Police clashed with rioting mourners yesterday as thousands gathered in Karachi for the funerals of 19 killed in an apparent suicide bombing that ripped through a crowded Shiite Muslim mosque, the latest terrorist attack to hit Pakistan's largest city.
Angry Shiites ransacked several shops and hurled stones near the mosque hit in Monday's bombing, as a huge funeral procession descended into violence along a highway in the southern city.
The bombing was the fourth terrorist incident in a month in Karachi, a centre of sectarian attacks in recent years.
President Pervez Musharraf, who has vowed to crack down on Islamic militancy and has banned several sectarian groups, promised to take action to stop violence in the city.
The blast during evening prayers on Monday also wounded at least 50 people, some seriously.
The attack set off a wave of violent protest in which three people died as angry demonstrators clashed with riot police across the city.
The attack on the Ali Raza Imam Bargah mosque, in a well-off suburb of Karachi, followed Sunday's killing of Mufti Nizamuddin Shamzai, a senior priest from Pakistan's majority Sunni Muslim sect.
The blast, about 7.45pm, resonated for blocks around the mosque and blew out windows, witnesses said.
Local news channels were filled with images of badly burnt worshippers being carried to ambulances and of rescue workers scrambling to help the wounded.
"It was apparently a suicide attack, because we did not find any crater caused by a bomb explosion," a police official said yesterday. "We could not gather much evidence because angry people did not allow us to enter the mosque. The situation is tense. There is a high deployment of police and rangers in Shiite areas."
The volatile city had feared fresh inter-Muslim sectarian violence after Mufti Shamzai's killing, and the blast came despite the deployment of 15,000 police and paramilitary troops to guard mosques, in anticipation of a backlash.
Enraged Shiite rioters set fire to 20 vehicles, two filling stations and a local bank office on Monday night.
Police shot and killed three rioters who hijacked an ambulance and fired on police and troops.
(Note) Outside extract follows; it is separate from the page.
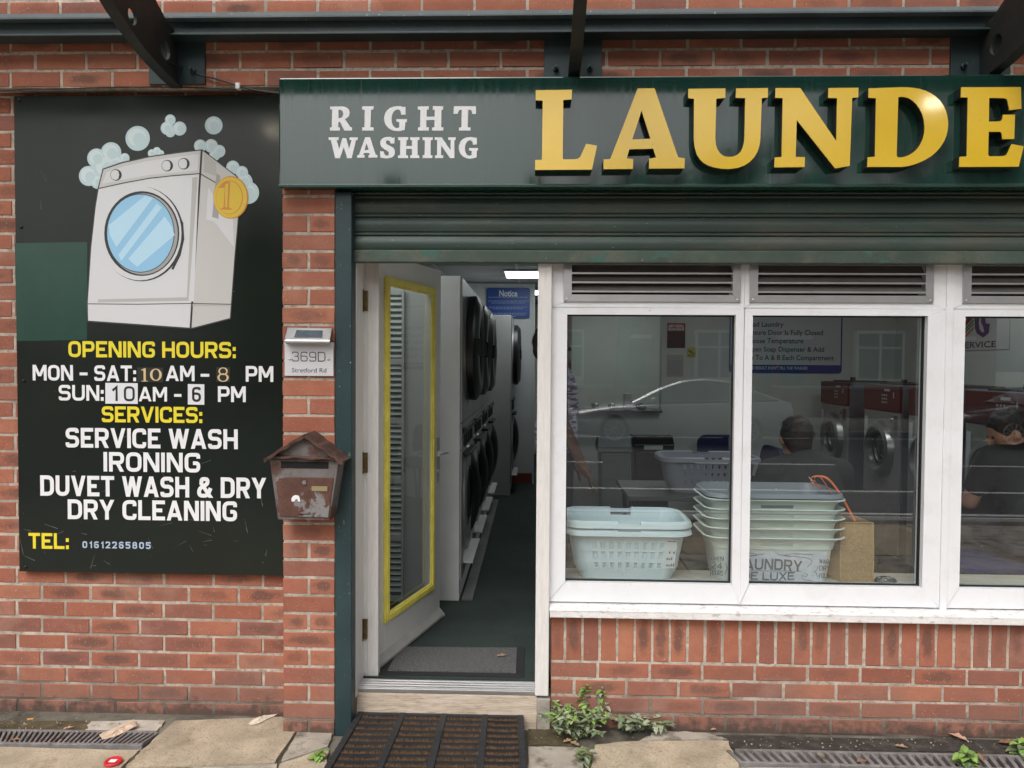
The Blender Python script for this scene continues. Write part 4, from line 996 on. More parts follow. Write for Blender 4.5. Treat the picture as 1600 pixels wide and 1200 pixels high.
for r in range(NR):
    v0 = .045 + r*(.92/NR)
    for k in range(4):
        ua, ub = us[k]+.037, us[k+1]-.002
        # bead rows between the brushes
        n = 26
        for i in range(n):
            for q in (.54, .70, .86):
                u = ua+(ub-ua)*(i+.5)/n; p = MT(u, v0+q*.92/NR, -.006)
                bb.box(p.x-.0032, p.x+.0032, p.y-.003, p.y+.003, p.z-.008, p.z+.007)
        bb_ = [MT(ua, v0, -.011), MT(ub, v0, -.011), MT(ub, v0+.92/NR, -.011), MT(ua, v0+.92/NR, -.011)]; bb.quad(*bb_)
        for i in range(260):
            u = ua+(ub-ua)*rng.random(); v = v0 + rng.uniform(.05, .40)*.92/NR + .014*math.sin(math.pi*(u-ua)/(ub-ua))*(1 if k in (0,3) else .5)
            p = MT(u, v, -.011); t = Vector((rng.uniform(-.004,.004), rng.uniform(-.005,.004), rng.uniform(.013, .0185)))
            w = .0011; a = rng.random()*math.pi; e = Vector((math.cos(a)*w, math.sin(a)*w, 0)); e2 = Vector((-e.y, e.x, 0))
            b.add([p+e, p-e*.5+e2, p-e*.5-e2, p+t+e*.6, p+t-e*.3+e2*.6, p+t-e*.3-e2*.6], [(0,1,4,3),(1,2,5,4),(2,0,3,5),(3,4,5)])
BRIS = pm('brown_bristle', (.16,.092,.048), .9, var=.45, vs=60, col2=(.32,.22,.13), c2s=90, c2=(.56,.66))
tag(b.build('brush_strip', BRIS, mt), kind='stuff'); bb.build('rubber_grid', RUB, mt)
# inside mat
im = thing('entrance_mat', 'speckled grey entrance mat with black border inside the doorway', 'door mat', (-.4, .3, .158))
FL = .158
iq = [G(572, 1064, FL+.008), G(818, 1071, FL+.008), G(819, 1010, FL+.008), G(575, 1008, FL+.008)]
iq[0].x = -.70; iq[3].x = -.70; iq[0].y = max(iq[0].y, .125); iq[1].y = max(iq[1].y, .125); iq[0].y = iq[1].y
def IMp(u, v, h): p = iq[0].lerp(iq[1], u).lerp(iq[3].lerp(iq[2], u), v); p.z = FL+h; return p
def slabm(mb, u0, u1, v0, v1, h0, h1):
    c = [IMp(u, v, h) for h in (h0, h1) for u, v in ((u0,v0),(u1,v0),(u1,v1),(u0,v1))]; mb.add(c, [(0,3,2,1),(4,5,6,7),(0,1,5,4),(1,2,6,5),(2,3,7,6),(3,0,4,7)])
b = MB(); slabm(b, 0, 1, 0, 1, .0, .005); b.build('border', RUB, im)
b = MB(); slabm(b, .055, .945, .1, .95, .0052, .009); b.build('pile', pm('speckled_pile', (.085,.08,.082), .95, var=.5, vs=330, bump=1, bs=400, col2=(.38,.37,.37), c2s=420, c2=(.54,.6), col3=(.03,.03,.03), c3s=380, c3=(.52,.58)), im)
lf = pm('dry_leaf', (.30,.20,.12), .8, var=.3, vs=60)
def dry_leaf(p, size, rot, m, label, cat='leaf', name='fallen_leaf', z=.0):
    b = MB(); out = [(0,0),(.25,.22),(.35,.1),(.6,.32),(.7,.12),(1,.05),(.75,-.1),(.62,-.3),(.35,-.12),(.22,-.2)]
    c, s = math.cos(rot), math.sin(rot)
    vs = [Vector((p.x+size*(u*c-v*s), p.y+size*(u*s+v*c), p.z+size*.28*abs(v)+.002+size*.12*u*(1-u))) for u, v in out]
    ctr = sum(vs, Vector((0,0,0)))/len(vs); ctr.z = p.z+.001
    b.add(vs+[ctr], [(k, (k+1) % len(vs), len(vs)) for k in range(len(vs))])
    return tag(b.build(name, m, None, solid=.0006), label, cat)
dry_leaf(G(775, 1026, FL+.010), .055, .3, lf, 'small curled tan leaf lying on the speckled entrance mat')

# ------------------------------------------------------------------ drain grates
IRON = pm('galvanised_grate', (.23,.215,.21), .6, metal=.3, var=.3, vs=14, bump=.4, bs=70, col2=(.12,.085,.06), c2s=18, c2=(.56,.66))
def grate(c, label, n, sl_, pieces=1):
    g = thing('drain_grate', label, 'drain', tuple((c[0]+c[2])/2), 'drain grates along the wall')
    L0, L1, T1, T0 = c  # front-left, front-right, back-right, back-left
    def GP(u, v, h=0): p = L0.lerp(L1, u).lerp(T0.lerp(T1, u), v); p.z = .006+h; return p
    b = MB()
    def bar(u0, u1, u2, u3, v0, v1, h0, h1):
        q = [GP(u0,v0,h0),GP(u1,v0,h0),GP(u3,v1,h0),GP(u2,v1,h0),GP(u0,v0,h1),GP(u1,v0,h1),GP(u3,v1,h1),GP(u2,v1,h1)]
        b.add(q, [(0,3,2,1),(4,5,6,7),(0,1,5,4),(1,2,6,5),(2,3,7,6),(3,0,4,7)])
    for k in range(pieces):
        a, e = k/pieces+.002, (k+1)/pieces-.002
        bar(a, e, a, e, 0, .12, -.02, .004); bar(a, e, a, e, .88, 1, -.02, .004)
    w = 1/n
    for i in range(n):
        u = i*w; s = sl_*w
        bar(u+.04*w, u+.52*w, u+.04*w+s, u+.52*w+s, .12, .88, -.015, .004)
    b.build('grating', IRON, g, bevel=.0015)
    b = MB(); b.quad(GP(0,0,-.0135), GP(1,0,-.0135), GP(1,1,-.0135), GP(0,1,-.0135)); b.build('channel', SOIL, g)
    return g
l0 = G(222, 1168, 0); l1 = G(247, 1145, 0); lp0 = G(0, 1165, 0); lp1 = G(0, 1142.5, 0)
dl = (l0-lp0); dl1 = (l1-lp1)
grate((lp0-dl*.55, l0, l1, lp1-dl1*.55), 'galvanised drain grate below the dark sign board', 46, 1.0)
r0 = G(1153, 1195, 0); r1 = G(1147, 1173, 0); q0 = G(1600, 1207, 0); q1 = G(1600, 1183, 0)
grate((r0, r0+(q0-r0)*1.5, r1+(q1-r1)*1.5, r1), 'galvanised drain grate below the window among dead leaves', 48, -1.0)

# ------------------------------------------------------------------ weeds
def leaf_m(name, c, v=.35): return pm(name, c, .65, var=v, vs=30, spec=.3)
LG = leaf_m('grey_green_leaf', (.28,.31,.21)); LB = leaf_m('bright_leaf', (.20,.32,.07)); LM = leaf_m('mid_leaf', (.15,.20,.10)); STM = leaf_m('weed_stem', (.17,.17,.07))
def leaf(mb, p, d, up, ln, wd, droop=.3, lobes=False):
    d = d.normalized(); s = d.cross(up).normalized(); u = s.cross(d)
    prof = [(0,.0),(.12,.35),(.3,.85),(.5,1),(.7,.75),(.88,.35),(1,0)] if not lobes else [(0,0),(.1,.7),(.22,1),(.3,.62),(.45,.95),(.56,.5),(.72,.65),(.85,.25),(1,0)]
    mid = []; lft = []; rgt = []
    for t, w in prof:
        c = p + d*(ln*t) - up*(droop*ln*t*t)
        mid.append(c); lft.append(c + s*(w*wd/2) + u*(w*wd*.13)); rgt.append(c - s*(w*wd/2) + u*(w*wd*.13))
    n = len(prof); vs = mid+lft+rgt
    fs = [(k, k+1, n+k+1, n+k) for k in range(n-1)] + [(k, 2*n+k, 2*n+k+1, k+1) for k in range(n-1)]
    mb.add(vs, fs)
def weed(px, py, stems, label, mats, spread, height, lsz, z=.0, lean=(0,0), lobes=False, dens=6, bush=0):
    base = G(px, py, z); t = thing('weed', label, 'weed', tuple(base))
    st = MB(); lv = MB()
    for i in range(stems):
        a = rng.uniform(0, 2*math.pi); rr = spread*rng.random()**.6
        h = height*rng.uniform(.45, 1)
        tip = base + Vector((math.cos(a)*rr+lean[0], min(math.sin(a)*rr*.6+lean[1], -.01-base.y), h)); midp = base.lerp(tip, .5) + Vector((0, 0, h*.2))
        P = smoothpath([base + Vector((rng.uniform(-.02,.02), rng.uniform(-.01,.01), 0)), midp, tip], 4)
        st.tube(P, [.0026*(1-k/len(P)*.6) for k in range(len(P))], 5)
        for k in range(dens):
            q = P[min(len(P)-1, int(len(P)*(.2+.8*k/dens)))] ; ang = rng.uniform(0, 2*math.pi)
            d = Vector((math.cos(ang), math.sin(ang)*.8-.15, rng.uniform(-.1, .6)))
            lv.mi = 1 if (rng.random() < .5 and h > height*.75) else (0 if rng.random() < .6 else 2)
            s = lsz*rng.uniform(.55, 1.15); leaf(lv, q, d, Vector((0,0,1)), s, s*rng.uniform(.5,.75), rng.uniform(.1,.6), lobes)
    st.build('stem', STM, t); lv.build('leaves', mats, t)
    return t
weed(905, 1150, 46, 'big clump of grey green weeds growing at the foot of the low brick wall', [LG, LB, LM], .18, .12, .034, lobes=True, dens=11)
weed(862, 1130, 20, 'low grey green weed beside the white post base', [LG, LM, LG], .09, .08, .038, lobes=True, dens=9)
weed(985, 1138, 20, 'sprawling broad leaved weed at the wall right of the big clump', [LG, LG, LM], .15, .06, .045, z=.0, lean=(.03, -.02), lobes=True, dens=7)
weed(910, 1118, 6, 'tall bright green seedling above the weed clump', [LB, LB, LM], .022, .17, .042, z=.02, dens=8)
weed(938, 1130, 5, 'upright sprig of small leaves standing against the brick beside the seedling', [LM, LB, LG], .025, .18, .034, dens=9)
weed(913, 1190, 12, 'trailing weed creeping over the slab towards the camera', [LM, LG, STM], .05, .06, .04, lean=(.0,-.02), dens=7)
weed(499, 1186, 6, 'tiny bright weed in the joint left of the scraper mat', [LB, LM, LB], .022, .035, .036, dens=5)
weed(1508, 1196, 9, 'small leafy weed growing through the drain grate', [LM, LB, LM], .035, .07, .05, lean=(0,.0), dens=7)
weed(1598, 1178, 8, 'small leafy weed at the right edge beside the drain grate', [LM, LB, LM], .035, .055, .055, dens=6)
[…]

Police fired repeated volleys of tear gas to disperse the protesters.
The mosque struck in the bombing was about one kilometre from where Mufti Shamzai, a pro-Taliban priest who called for a jihad against the US, was killed a day earlier.
While the latest bombing smacked of domestic sectarianism, ingrained hatred for the US surfaced among Shiites, many of whom chanted: "Down with America".
Diplomats and analysts have expressed fears the new round of sectarian violence could provoke attacks on Western and other minority targets.
Violence between Sunnis, who make up about 70 per cent of Pakistan's 97 per cent majority Muslim population, and Shiites, who account for 20 per cent, has plagued the country for decades. It has caused the deaths of more than 150 people in the past year.